Six Months Ended June 30,
2017
2016
2017
2016
 
(in millions)
Interest rate contracts
Interest and debt expense
$
4
 
$
5

 
$
8
 
$
10


Net Investment Hedges
The Company entered into, and designated as net investment hedges in foreign operations, forward contracts to hedge a portion of the Company’s foreign currency exchange rate risk associated with its investment in Threadneedle. As the Company determined that the forward contracts are effective, the change in fair value of the derivatives is recognized in AOCI as part of the foreign currency translation adjustment. For the three months ended June 30, 2017 and 2016, the Company recognized a loss of $1 million and a gain of $19 million, respectively, in OCI. For the six months ended June 30, 2017 and 2016, the Company recognized a gain of $1 million and a gain of $19 million, respectively, in OCI.
Credit Risk
Credit risk associated with the Company’s derivatives is the risk that a derivative counterparty will not perform in accordance with the terms of the applicable derivative contract. To mitigate such risk, the Company has established guidelines and oversight of credit risk through a comprehensive enterprise risk management program that includes members of senior management. Key components of this program are to require preapproval of counterparties and the use of master netting arrangements and collateral arrangements whenever practical. See Note 11 for additional information on the Company’s credit exposure related to derivative assets.

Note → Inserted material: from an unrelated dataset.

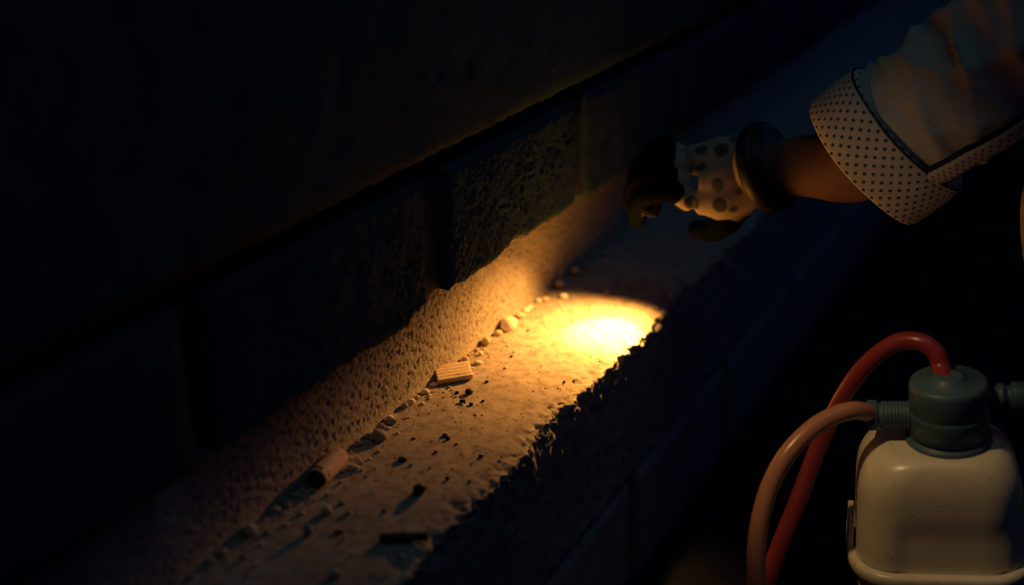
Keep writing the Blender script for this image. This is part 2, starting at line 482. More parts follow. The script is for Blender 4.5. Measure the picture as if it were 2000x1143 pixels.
for a in [
    (994, 641, 34, 33, PALE, 'largest pale rounded pebble, beside the bright pool of light'),
    (996, 616, 20, 13, TAN, 'flat tan stone touching the back of the largest pale pebble'),
    (1004, 604, 15, 12, PALE, 'small pale pebble just behind the flat tan stone, by the largest pebble'),
    (1019, 610, 12, 8, TAN, 'low tan pebble right of the small pale pebble behind the largest one'),
    (1031, 602, 13, 9, PALE, 'oval pale pebble second in the line leading away behind the largest pebble'),
    (1049, 589, 14, 10, PALE, 'bright oval pebble midway between the largest pebble and the dark far end'),
    (1065, 588, 15, 11, TAN, 'tan pebble next to the bright oval pebble, toward the far end'),
    (1102, 582, 18, 13, PALE, 'pale pebble standing alone at the back rim of the light pool'),
    (1077, 557, 19, 18, TAN, 'round tan stone in the dim corner beyond the light pool'),
    (1107, 531, 19, 20, TAN, 'blurred upright stone beyond the round tan one in the far dim corner'),
    (1180, 501, 18, 14, GREY, 'farthest stone on the ledge, barely visible below the gloved hand'),
    (1195, 530, 9, 6, GREY, 'tiny grey stone in front of the farthest stone on the ledge'),
    (1186, 571, 10, 6, TAN, 'small flat stone on the far rim of the light pool'),
    (1094, 595, 8, 6, TAN, 'small tan stone in front of the lone pale pebble at the pool rim'),
    (962, 652, 18, 13, TAN, 'brown pebble just left of the largest pale pebble'),
    (948, 664, 15, 13, GREY, 'brown grey stone between the brown pebble and the rounded tan one'),
    (931, 668, 19, 19, TAN, 'rounded tan stone against the wall, above the wood chip'),
    (915, 682, 11, 9, TAN, 'small tan stone left of the rounded tan stone above the wood chip'),
    (921, 693, 9, 8, TAN, 'little stone below the rounded tan stone above the wood chip'),
    (939, 693, 10, 9, PALE, 'bright little pebble below the rounded tan stone, clear of the wall'),
    (935, 711, 15, 9, PALE, 'pale flat flake just above right of the grooved wood chip'),
    (888, 700, 16, 13, TAN, 'angular tan stone against the wall behind the grooved wood chip'),
    (899, 692, 9, 8, TAN, 'small stone propped on the angular one behind the grooved wood chip'),
    (864, 717, 11, 10, TAN, 'round tan stone touching the back of the grooved wood chip'),
    (846, 752, 18, 7, PALE, 'thin pale sliver of stone just below the grooved wood chip'),
    (822, 765, 18, 11, PALE, 'squarish pale pebble below the thin sliver by the grooved wood chip'),
    (839, 774, 8, 6, PALE, 'tiny pale crumb right of the squarish pale pebble'),
    (815, 779, 12, 9, TAN, 'tan stone right under the squarish pale pebble'),
    (801, 787, 16, 14, PALE, 'larger pale stone in the heap left of the squarish pebble'),
    (791, 796, 15, 14, GREY, 'grey stone in front of the larger pale one in the small heap'),
    (790, 783, 12, 9, GREY, 'dark stone at the back of the small heap against the wall'),
    (779, 792, 11, 9, PALE, 'small pale stone at the left end of the small heap'),
    (825, 790, 11, 6, PALE, 'bright flake lying right of the small heap'),
    (748, 817, 17, 14, PALE, 'bright white oval pebble above the large dark brown stone'),
    (772, 815, 7, 7, PALE, 'tiny bright pebble right of the white oval pebble'),
    (767, 826, 23, 13, GREY, 'dark flat stone under the tiny bright pebble'),
    (740, 831, 9, 8, TAN, 'small tan stone just below the white oval pebble'),
    (752, 836, 8, 7, TAN, 'crumb of tan stone between white oval pebble and large dark stone'),
    (760, 838, 10, 6, PALE, 'flat pale flake at the upper right of the large dark stone'),
    (742, 857, 34, 25, GREY, 'large dark brown rounded stone midway along the ledge'),
    (729, 843, 10, 6, TAN, 'flat tan stone behind the large dark brown stone'),
    (708, 844, 10, 9, PALE, 'small pale pebble by the wall left of the large dark stone'),
    (715, 853, 21, 13, GREY, 'low brown stone touching the left of the large dark stone'),
    (689, 866, 16, 14, GREY, 'dim round stone by the wall above the round peg'),
    (739, 883, 10, 6, TAN, 'small flat stone in front of the large dark stone'),
    (683, 897, 13, 7, TAN, 'flat tan flake right of the top of the round peg'),
    (703, 904, 15, 12, TAN, 'tan stone with a dark shadow right of the round peg'),
    (689, 917, 27, 14, TAN, 'wide flat tan stone right of the middle of the round peg'),
    (707, 919, 9, 6, TAN, 'crumb at the right end of the wide flat tan stone'),
    (665, 944, 8, 8, GREY, 'small grey stone below the right side of the round peg'),
    (640, 969, 10, 8, GREY, 'small dim stone below the round peg'),
    (572, 968, 16, 10, TAN, 'dim oval pebble left below the dark end of the round peg'),
    (561, 990, 20, 16, GREY, 'grey brown stone below the dim oval pebble, near the wall'),
    (530, 997, 19, 15, TAN, 'tan stone with dark shadow at the left of the near cluster'),
    (556, 1004, 8, 8, TAN, 'tiny stone beneath the grey brown stone of the near cluster'),
    (588, 1005, 16, 9, TAN, 'narrow tan stone in the middle of the near cluster'),
    (641, 1001, 22, 19, TAN, 'rounded tan stone at the right of the near cluster, below the peg'),
    (669, 984, 15, 10, GREY, 'dim flat stone behind right of the rounded tan near stone'),
    (681, 1004, 13, 11, TAN, 'small tan stone right of the rounded tan near stone'),
    (700, 1004, 6, 6, PALE, 'speck of pale stone rightmost in the near cluster'),
    (485, 1042, 31, 27, TAN, 'big tan stone nearest the wall low in the near dark part'),
    (523, 1042, 14, 11, GREY, 'small stone right of the big tan near stone'),
    (559, 1027, 13, 8, TAN, 'dim flat stone between the near cluster and the upright stone'),
    (606, 1042, 20, 27, GREY, 'upright stone with a long dark shadow on the near ledge'),
    (511, 1064, 11, 8, PALE, 'small pale stone below the big tan near stone'),
    (484, 1077, 9, 8, TAN, 'tiny stone straight below the big tan near stone'),
    (479, 1090, 14, 12, TAN, 'small tan stone third below the big tan near stone'),
    (436, 1083, 23, 18, TAN, 'blunt tan stone left below the big tan near stone'),
    (405, 1098, 21, 17, TAN, 'blurred stone at the wall below the blunt tan one'),
    (408, 1110, 9, 8, TAN, 'crumb touching the front of the blurred stone at the wall'),
    (373, 1128, 13, 9, GREY, 'nearest stone to the bottom left, blurred against the wall'),
    (656, 1125, 27, 20, TAN, 'blurred tan stone alone at the bottom edge of the picture'),
    (672, 1053, 8, 7, GREY, 'tiny stone alone between upright stone and dark stick'),
]: stone(*a)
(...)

Certain of the Company’s derivative contracts contain provisions that adjust the level of collateral the Company is required to post based on the Company’s debt rating (or based on the financial strength of the Company’s life insurance subsidiaries for contracts in which those subsidiaries are the counterparty). Additionally, certain of the Company’s derivative contracts contain provisions that allow the counterparty to terminate the contract if the Company’s debt does not maintain a specific credit rating (generally an investment grade rating) or the Company’s life insurance subsidiary does not maintain a specific financial strength rating. If these termination provisions were to be triggered, the Company’s counterparty could require immediate settlement of any net liability position. As of June 30, 2017 and December 31, 2016, the aggregate fair value of derivative contracts in a net liability position containing such credit contingent provisions was $385 million and $254 million, respectively. The aggregate fair value of assets posted as collateral for such instruments as of June 30, 2017 and December 31, 2016 was $375 million and $246 million, respectively. If the credit contingent provisions of derivative contracts in a net liability position as of June 30, 2017 and December 31, 2016 were triggered, the aggregate fair value of additional assets that would be required to be posted as collateral or needed to settle the instruments immediately would have been $10 million and $8 million, respectively.